Telangana

RTC strike in Telangana : Jagan creates a headache for friend KCR

Exactly a month before the Telangana State Road Transport Corporation (TSRTC) decided to go on strike, YS Jaganmohan Reddy implemented in Andhra Pradesh a long-pending demand to convert the 50000-odd employees of the Andhra Pradesh State Road Transport Corporation (APSRTC) into state government employees.

Successive governments in united Andhra Pradesh had refused to do so and so has K Chandrasekhar Rao in Telangana after bifurcation in 2014. But Jagan’s decision led to hope among TSRTC employees that they could get KCR to grant the same. 

It is this desire for better job security and raising their retirement age from 58 to 60, that drove the demand for the government takeover. 

Which is why even trade unions considered close to the Telangana Rashtra Samiti (TRS) thanks to their participation in the struggle for Telangana, are now part of the strike. That seems to have irked KCR because now they are on the same side as the Congress and the BJP. Politically, it also creates an issue for the TRS which has enlisted the support of the CPI for the Huzurnagar byelection as the Communist party has opposed the CM’s decision to sack 48000 employees. 

The RTC in both Telangana and Andhra Pradesh are loss-making entities. While one view is that successive governments have done little to turn them around, the counter view is that RTC is meant to be a public service and should not be seen as an avenue to generate profits.

The latter is more important because even to help education of students in far-flung areas in rural Telangana and the safety of women in remote corners, access to a bus service is very critical.
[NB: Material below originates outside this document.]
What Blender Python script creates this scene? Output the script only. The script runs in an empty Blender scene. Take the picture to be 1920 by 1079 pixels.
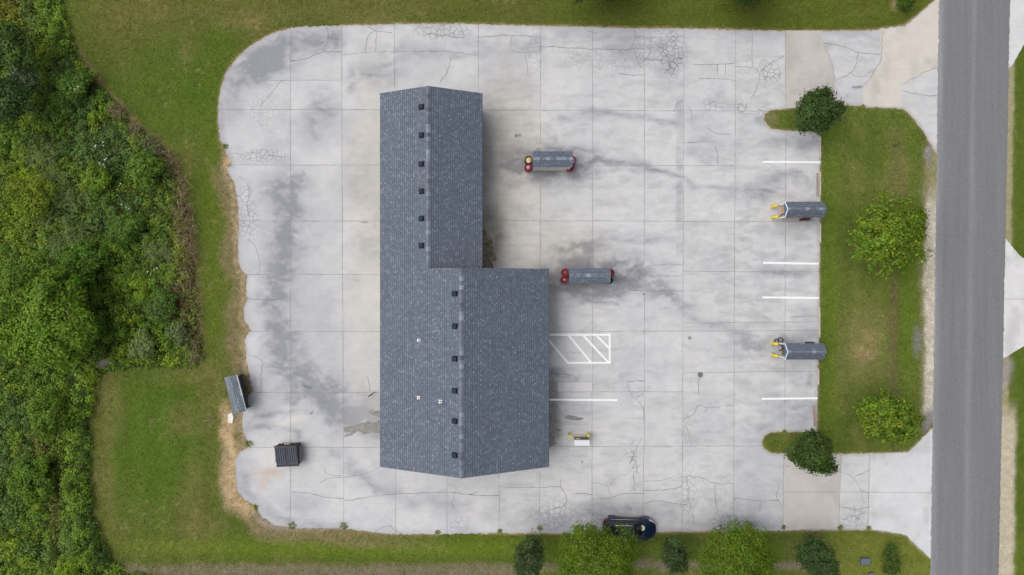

More often than not, these would not be routes on which profits cannot be generated but they serve an useful social purpose. 

Does taking the RTC employees on the payroll of the government change life for the commuter? No. Will it make the TSRTC or APSRTC profitable? Highly unlikely. All it is expected to do is to benefit the employees. What is needed more importantly is to run the RTC more efficiently, looking at ways and means to cutting down wasteful expenditure. 
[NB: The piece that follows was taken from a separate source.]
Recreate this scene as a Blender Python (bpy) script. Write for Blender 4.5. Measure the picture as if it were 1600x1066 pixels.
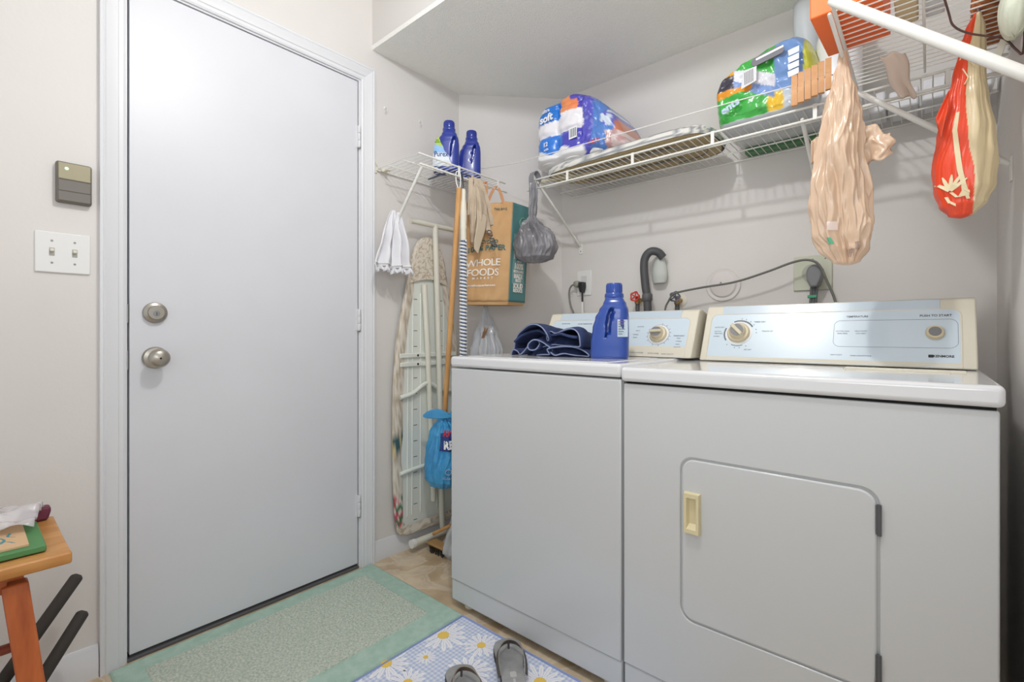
import bpy, bmesh, math, random
from mathutils import Vector, Matrix, noise
random.seed(4)
for o in list(bpy.data.objects): bpy.data.objects.remove(o)
scn = bpy.context.scene
COL = scn.collection
pi = math.pi; sin = math.sin; cos = math.cos

# ------------------------------------------------------------------ camera
cam_d = bpy.data.cameras.new('camera'); cam = bpy.data.objects.new('camera', cam_d); COL.objects.link(cam)
cam.location = (0, 0, 0.985); cam.rotation_euler = (pi/2, 0, 0.7155)
cam_d.sensor_fit = 'HORIZONTAL'; cam_d.sensor_width = 36; cam_d.lens = 36*750.3/1600
cam_d.shift_y = -(533-521.2)/1600; cam_d.clip_start = 0.02
scn.camera = cam
# ------------------------------------------------------------------ world, lamps, exposure
w = bpy.data.worlds.new('world'); scn.world = w; w.use_nodes = True
w.node_tree.nodes['Background'].inputs[0].default_value = (0.93, 0.97, 1.0, 1)
w.node_tree.nodes['Background'].inputs[1].default_value = 0.74
def point_lamp(name, loc, power, r, col=(1,1,1)):
    l = bpy.data.lights.new(name, 'POINT'); l.energy = power; l.shadow_soft_size = r; l.color = col
    o = bpy.data.objects.new(name, l); COL.objects.link(o); o.location = loc; return o
point_lamp('ceiling_bulb', (-0.58, 0.60, 2.27), 26, 0.03, (0.97, 0.985, 1.0))
ar = bpy.data.lights.new('added_fill_light', 'AREA'); ar.energy = 10; ar.shape = 'RECTANGLE'; ar.size = 0.8; ar.size_y = 0.8; ar.color = (0.97, 0.985, 1)  # added fill behind the camera, aimed up to brighten the nook and its ceiling
aro = bpy.data.objects.new('added_fill_light', ar); COL.objects.link(aro); aro.location = (0.1, -0.15, 1.35)
aro.rotation_euler = (-Vector((-0.30, 0.5, 0.6))).to_track_quat('Z', 'Y').to_euler()
vs = scn.view_settings; vs.view_transform = 'Standard'; vs.look = 'None'; vs.gamma = 1; vs.use_curve_mapping = False; vs.exposure = 0.0

# ------------------------------------------------------------------ helpers
def lin(c):
    return tuple(((x/255)/12.92 if x/255 <= .04045 else ((x/255+.055)/1.055)**2.4) for x in c)
MATS = {}
def mat(name, c, rough=.5, metal=0, var=0, vscale=8, bump=0, bscale=200, alpha=1, trans=0, coat=0, c2=None, painted=False, spec=.5, detail=3, stretch=None, sub=0):
    if name in MATS: return MATS[name]
    m = bpy.data.materials.new(name); MATS[name] = m; m.use_nodes = True
    nt = m.node_tree; b = nt.nodes['Principled BSDF']; L = nt.links.new
    b.inputs['Base Color'].default_value = (*lin(c), 1); b.inputs['Roughness'].default_value = rough
    b.inputs['Metallic'].default_value = metal; b.inputs['Specular IOR Level'].default_value = spec
    b.inputs['Alpha'].default_value = alpha; b.inputs['Transmission Weight'].default_value = trans
    b.inputs['Coat Weight'].default_value = coat; b.inputs['Coat Roughness'].default_value = .08
    if sub: b.inputs['Subsurface Weight'].default_value = sub; b.inputs['Subsurface Radius'].default_value = (.02,.02,.02)
    tc = nt.nodes.new('ShaderNodeTexCoord'); vec = tc.outputs['Object']
    if stretch:
        mp = nt.nodes.new('ShaderNodeMapping'); mp.inputs['Scale'].default_value = stretch; L(vec, mp.inputs[0]); vec = mp.outputs[0]
    if painted:
        a = nt.nodes.new('ShaderNodeVertexColor'); a.layer_name = 'Col'; L(a.outputs[0], b.inputs['Base Color'])
    elif var or c2:
        n = nt.nodes.new('ShaderNodeTexNoise'); n.inputs['Scale'].default_value = vscale; n.inputs['Detail'].default_value = detail
        L(vec, n.inputs['Vector'])
        r = nt.nodes.new('ShaderNodeValToRGB'); r.color_ramp.elements[0].position = .35; r.color_ramp.elements[1].position = .65
        if c2 is None: c2 = tuple(max(0, x*(1-var)) for x in c)
        r.color_ramp.elements[0].color = (*lin(c2), 1); r.color_ramp.elements[1].color = (*lin(c), 1)
        L(n.outputs[0], r.inputs[0]); L(r.outputs[0], b.inputs['Base Color'])
    if bump:
        n = nt.nodes.new('ShaderNodeTexNoise'); n.inputs['Scale'].default_value = bscale; n.inputs['Detail'].default_value = 4
        L(vec, n.inputs['Vector'])
        bp = nt.nodes.new('ShaderNodeBump'); bp.inputs['Strength'].default_value = bump; bp.inputs['Distance'].default_value = .004
        L(n.outputs[0], bp.inputs['Height']); L(bp.outputs[0], b.inputs['Normal'])
    return m
def emit(name, c, s):
    m = bpy.data.materials.new(name); m.use_nodes = True; b = m.node_tree.nodes['Principled BSDF']
    b.inputs['Emission Color'].default_value = (*lin(c), 1); b.inputs['Emission Strength'].default_value = s; return m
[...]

But the fact that RTC loses big money cannot be blamed only on the corporation. In light of the flexible diesel charges, the RTC loses up to Rs 25 crore a day if the price goes up by one rupee and its fleet of 10400 buses. Who absorbs these losses? 

Many of the other 26-odd demands cannot be dismissed lightly either. The RTC employees rightly point out that it is driving an ageing fleet, that women conductors in Hyderabad should be given duty charts that end the day before 9 pm. Such demands do need a sympathetic ear from the political establishment.

Having inadvertently played a part in creating this problem for Telangana, Jaganmohan Reddy is pitching in by ensuring more APSRTC buses ply to Telangana to ferry commuters during the Dasara season across the border.